I sussidi alla produzione di energia si possono quantificare in circa 100 miliardi di dollari, anche se il conteggio non è facile. Restringendo il campo a 24 Paesi Ocse emerge che il carbone ha ottenuto il 39% del totale, mentre il 30% circa è andato rispettivamente a petrolio e gas naturale. I sussidi al consumo, invece, nel 2010 hanno raggiunto i 409 miliardi nei Paesi emergenti, mentre negli Stati industrializzati si sono attestati su una media di 45 miliardi all’anno (vedi grafico). Fanno la parte del leone gli esportatori netti di petrolio e gas, che a partire dal 2007 coprono circa l’80% della spesa. Se si prendono in considerazione i contributi per kWh prodotto, invece, in ragione del peso nettamente maggiore della produzione da fonti “tradizionali”, per le rinnovabili i dati sono compresi tra gli 1,7 e i 15 centesimi di dollaro per kWh, mentre per le fonti fossili sono fermi a 0,1-0,7 ¢/kWh.
«Sono dati fisiologici – afferma Edoardo Zanchini, vicepresidente di Legambiente – perché il sistema da sempre punta sulle fonti fossili, come si è visto anche nella campagna elettorale negli Usa, in cui la lobby del petrolio ha sostenuto Romney. Chi guadagna miliardi all’anno, e con quei miliardi finanzia la politica, difficilmente rinuncia ai privilegi».
Il potere delle lobby
Le conquiste delle lobby si toccano con mano. Andrea Boraschi, responsabile della campagna Energia e clima di Greenpeace, fa un esempio: «In Europa è in corso un intenso dibattito sui livelli di efficienza dei motori e sui target per ridurre emissioni e consumi. Ma le case automobilistiche esercitano forti pressioni affinché tali target vengano definiti nel modo più blando possibile. Quindi le compagnie petrolifere trovano un alleato in un settore potentissimo».
Si tratta di scelte politiche, dunque. Alimentate anche dal fatto che determinate fonti energetiche rappresentano assetto strategici per alcune economie: il carbone per India e Cina, il petrolio e il gas per gli Usa. Poco conta, sottolinea Boraschi, il fatto che «siano in controtendenza rispetto al mercato: da almeno tre anni su scala globale le rinnovabili attraggono più capitali rispetto alle fonti fossili».
Senza sussidi ai combustibili fossili
C’è chi pensa che, se gli incentivi ai combustibili fossili venissero azzerati, a rimetterci sarebbero i cittadini, a causa dei rincari in bolletta o sul prezzo della benzina. Ma Zanchini non è d’accordo: «I contributi non abbassano il prezzo finale: finiscono solo nelle tasche dei colossi del settore. Se gli stessi fondi fossero destinati alle rinnovabili, esse diventerebbero competitive rispetto al prezzo che già paghiamo nelle nostre case per il riscaldamento o l’elettricità».

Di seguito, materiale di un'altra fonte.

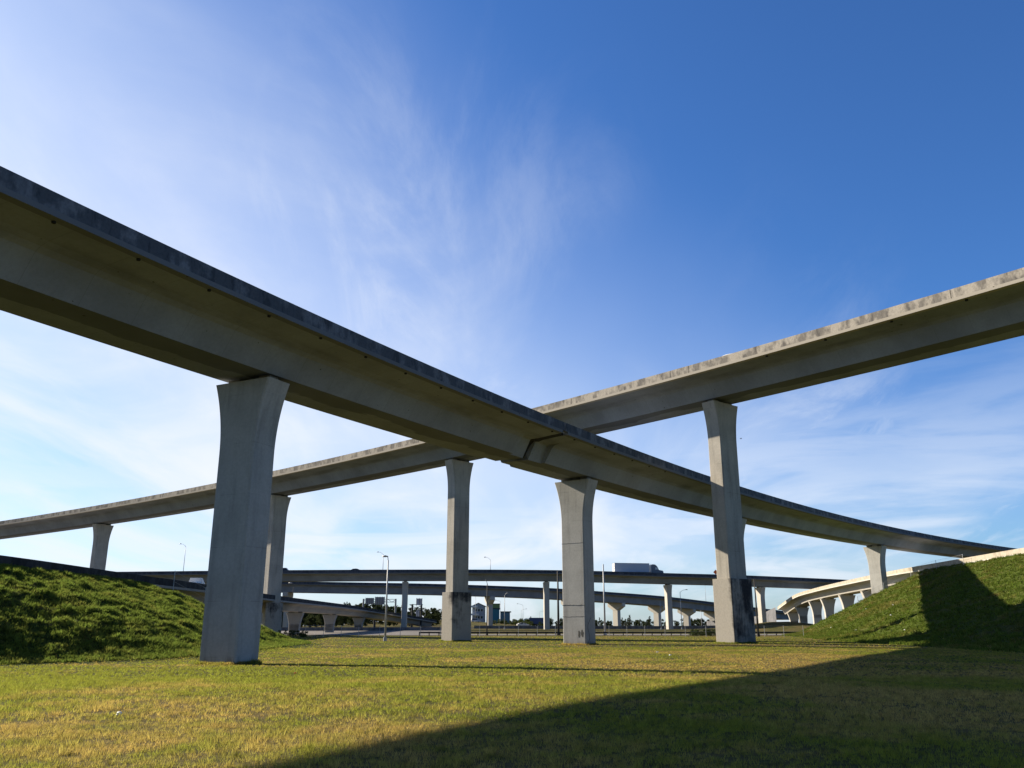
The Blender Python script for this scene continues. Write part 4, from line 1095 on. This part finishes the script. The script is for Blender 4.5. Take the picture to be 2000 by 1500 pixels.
cl = k.math('MULTIPLY', veil, k.math('ADD', k.math('MULTIPLY', k.ramp(Lf, .75, .1, .28, .55), k.ramp(dz_, .05, .32, .55, 1.)), k.math('MULTIPLY', tex, .72)), clamp=True)
wisp = k.math('MULTIPLY', k.math('MULTIPLY', k.ramp(n3, .46, .74), k.ramp(n4, .40, .62)), k.ramp(Lf, 1.02, .55, 0., .42))
cl = k.math('ADD', cl, k.math('MULTIPLY', wisp, k.math('SUBTRACT', 1., cl)))
bm2 = k.n('ShaderNodeMapping'); k.l(tc, bm2.inputs[0]); bm2.inputs['Scale'].default_value = (1.6, 1.6, 11.)
n5 = k.noise(bm2.outputs[0], 1.5, 7, .55, .5)
hz_ = k.math('MULTIPLY', k.ramp(dz_, .34, .07), k.math('ADD', .14, k.math('ADD', k.math('MULTIPLY', k.ramp(n1, .38, .62), .22), k.math('MULTIPLY', k.ramp(n5, .42, .60), .55))))
low = k.math('MULTIPLY', hz_, k.ramp(dx_, .85, .0, .5, 1.))
mask = k.math('MULTIPLY', k.math('MAXIMUM', cl, low, clamp=True), k.ramp(dy_, -.15, .45))  # clouds kept to the sky ahead, so less ambient light comes from behind
blue = k.mix(1., hs.outputs[0], (.80, 1.22, 1.78), 'MULTIPLY')
c = k.mix(mask, blue, (9.8, 10.3, 11.2))
fr = k.ramp(dy_, -.25, .4, .66, 1.)  # unseen sky behind the camera dimmed to deepen the shade
c = k.mix(1., c, k.math('MULTIPLY', fr, k.ramp(dz_, .66, .86, 1., .3)), 'MULTIPLY')  # sky overhead, above the frame, dimmed for the same effect
bg = k.n('ShaderNodeBackground'); bg.inputs['Strength'].default_value = .05; k.l(c, bg.inputs['Color']); k.l(bg.outputs[0], k.out.inputs[0])

cam = bpy.data.cameras.new('camera'); cam.sensor_width = 36; cam.lens = 36 * FPX / 2000; cam.clip_end = 12000
co = bpy.data.objects.new('camera', cam); COL.objects.link(co); co.location = (0, 0, EYE); co.rotation_euler = (math.pi / 2 + PIT, 0, 0)
S.camera = co
S.view_settings.view_transform = 'Standard'; S.view_settings.look = 'None'; S.view_settings.exposure = 0.9; S.view_settings.gamma = 1.0
S.cycles.max_bounces = 6; S.cycles.diffuse_bounces = 3; S.cycles.transparent_max_bounces = 16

Quindi cosa vorrebbe dire, in concreto, eliminare i sussidi a carbone, gas e petrolio? Secondo l’International Energy Agency (Iea), entro il 2020 la domanda di petrolio calerebbe di 3,7 milioni di barili al giorno, quella di gas naturale di 330 miliardi di metri cubi, quella di carbone di 230 milioni di tonnellate. Meno 3,9% per il consumo di energia a livello globale. Con effetti tangibili anche sulle emissioni di CO2, ridotte del 4,7%. Per non parlare dei benefici per la salute.
Secondo la US National Academy of Sciences ogni anno gli Usa spendono 120 miliardi di dollari per l’inquinamento e i costi sanitari che ne derivano. «A guadagnarci sono solo le grandi compagnie», conclude Zanchini. La sola Italia, infatti, spende ogni anno 63 miliardi di euro per comprare fonti fossili dall’estero. E stanzia in media 400 milioni di euro all’anno per gli autotrasporti, scoraggiando il trasporto su rotaia. Ancora, dà il via libera alle trivelle in mare (vedi Valori di novembre) e concede permessi gratuiti di emissioni di Co2 alla produzione termoelettrica.
Invertire la rotta
Eppure esempi positivi ci sono: la Germania, ad esempio. E anche l’Ue, spiega Boraschi, «indica obiettivi vincolanti su tre macro-aree: sostenere le rinnovabili, adeguare la rete elettrica per assimilarne lo sviluppo, investire sull’efficienza energetica. Soprattutto sul terzo bisogna ancora lavorare». Gli ostacoli ci sono, ma la prospettiva è obbligata. Tuttavia, precisa Boraschi, non si può andare avanti da soli: «Se le economie emergenti non prenderanno questa strada, ogni buona azione intrapresa dall’Europa conterà davvero poco nella lotta al climate change».